Washington

Pelosi to Ryan: Cancel House Recess to Debate Authorizing Force Against Syria

Pelosi said Ryan should cut recess short. (Rob Kunzig/Morning Consult)

House Minority Leader Nancy Pelosi on Friday urged Speaker Paul Ryan to call lawmakers back to the Capitol from a planned two-week recess to debate authorizing the use of military force following U.S. missile strikes against Syria.

In a letter to Ryan (R-Wis.), the California Democrat requested he call the House back into session “immediately.” Many lawmakers have already returned home for the scheduled break, and the Senate is expected to leave later today.

“The President’s action and any response demands that we immediately do our duty,” Pelosi wrote. “Congress must live up to its Constitutional responsibility to debate an Authorization of the Use of Military Force against a sovereign nation.”

The U.S. military said it launched 59 Tomahawk cruise missiles at a Syrian military airfield overnight, a response to what the United States says was a chemical weapons attack in Syria carried out by President Bashar al-Assad’s government that killed more than 100 civilians earlier this week.

Pelosi, like President Donald Trump and other lawmakers, called the civilian deaths “heartbreaking.” But she added that “the crisis in Syria will not be resolved by one night of airstrikes.”

Ryan released a statement in support of the missile strike Thursday evening. On Friday, a spokeswoman for his office said there was no scheduling update regarding Pelosi’s request.

Lawmakers on both sides of the aisle praised Trump’s decision to authorize the strikes, which were carried out under Congress’ 2001 approval for the use of military force in the wake of the Sept. 11 terror attacks.

Whether that authorization applies to U.S. action in Syria has been a subject of debate among lawmakers in recent years. Congress and President Barack Obama’s administration were never able to come to an agreement in the wake of a similar chemical weapons attack there in 2013, or later on, when the United States started targeting the Islamic State terror group in Syria.

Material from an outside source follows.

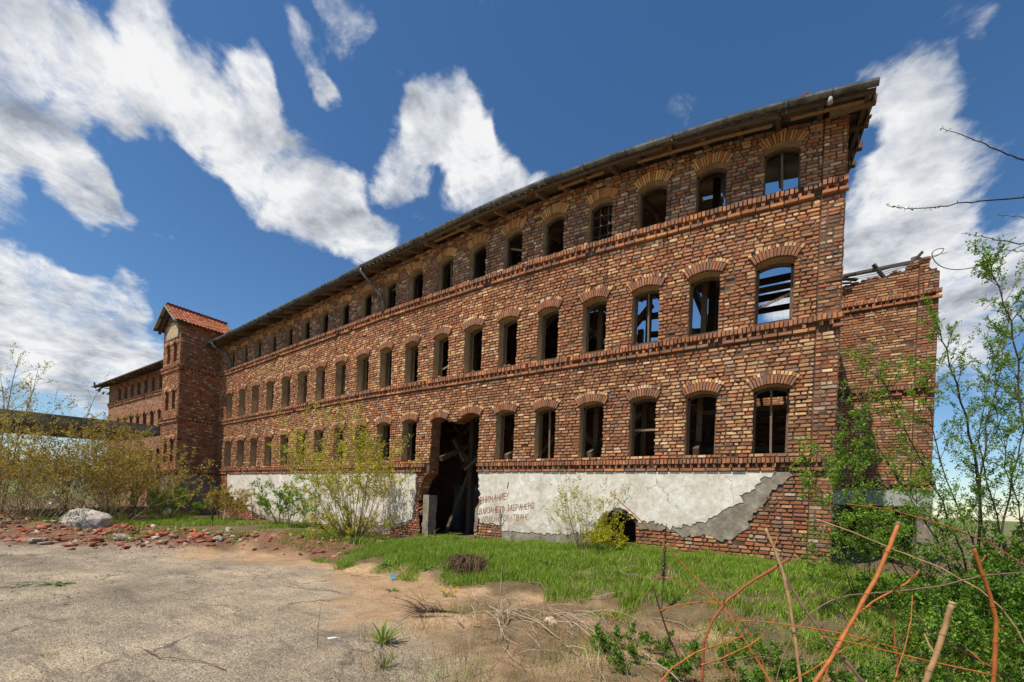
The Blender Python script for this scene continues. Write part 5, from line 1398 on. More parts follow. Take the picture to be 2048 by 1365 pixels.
def shrub(name, label, cat, base, H, spread, nst, leafcol, leaf=.05, per=3, bark=BARK, lean=(0, 0, 0), kids=6, maxlev=2, r=.014, rb=.25, up=.3, ratio=.42, jit=.014, prob=1.0, group=None, hvar=.45, ang=.6):
    base = np.array(base, float); base[2] = float(ground(base[0], base[1])) - .03
    t = empty(name, tuple(base)); tag(t, label, cat, group); segs, tips = [], []
    for i in range(nst):
        a = vr.uniform(0, 2 * math.pi); q = math.sqrt(vr.random())
        d = np.array([math.cos(a) * spread * q, math.sin(a) * spread * q, 1.0]) + np.array(lean)
        b = base + np.array([math.cos(a) * rb * q, math.sin(a) * rb * q, 0])
        grow(b, d, H * (1 - hvar * vr.random()), r * vr.uniform(.7, 1.2), segs, tips, 0, maxlev, .35, up, 7, kids, ratio, ang)
    stems_mesh('stems', segs, bark, M['twig'], t)
    leaves_mesh('foliage', tips, per, leaf, leafcol, M['leaf'], t, jit, prob=prob)
    return t
# thicket on the left
shrub('shrub', 'broad olive leaved shrub rising behind the white boulder', 'shrub', (-25.4, -5.0, 0), 4.6, .95, 26, OLIVE, .07, 4, kids=7, rb=.6, prob=.68)
shrub('shrub', 'leaning olive shrub whose bare stems point right towards the tower foot', 'shrub', (-23.9, -3.5, 0), 4.0, .8, 20, OLIVE, .075, 3, lean=(.6, .25, -.1), kids=6, rb=.5, prob=.7)
shrub('shrub', 'tall olive shrub in front of the walkway edge, left of the boulder', 'shrub', (-24.6, -6.4, 0), 4.8, .85, 24, OLIVE, .07, 4, kids=7, rb=.5, prob=.68)
shrub('shrub', 'dense olive shrub cut by the left picture edge', 'shrub', (-22.4, -7.3, 0), 4.0, .9, 22, OLIVE, .07, 4, kids=7, rb=.5, prob=.65)
shrub('shrub', 'pale dry twiggy shrub low at the far left', 'shrub', (-21.2, -6.6, 0), 1.7, 1.3, 20, [lin(150, 136, 96), lin(128, 122, 70)], .05, 1, kids=6, rb=.6, prob=.68)
shrub('shrub', 'olive bush standing against the far wing under the walkway', 'shrub', (-27.5, -3.1, 0), 4.2, .9, 22, OLIVE, .07, 4, kids=7, rb=.5, prob=.68)
shrub('shrub', 'olive shrub filling the gap between the boulder and the walkway end', 'shrub', (-26.0, -4.0, 0), 4.0, 1.0, 22, OLIVE, .07, 4, kids=7, rb=.6, prob=.68)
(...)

Senate Majority Leader Mitch McConnell (R-Ky.) said Friday he thought Trump had the authority to order Thursday night’s strikes, and was glad the president did it. Asked of the Democrats’ push for congressional authorization, McConnell said, “I’d be interested in taking a look at an AUMF if the president feels like he needs it.”

McConnell said he did not view the missile strike as anything more than a response to Assad’s use of chemical weapons, though he did say he does not see another path forward for Syria other than its president’s removal.

“I just can’t imagine after all the butchering of his own people he’s been doing now for four or five years that there can be any successful conclusion with him there,” he said.

Updated to include comment from McConnell.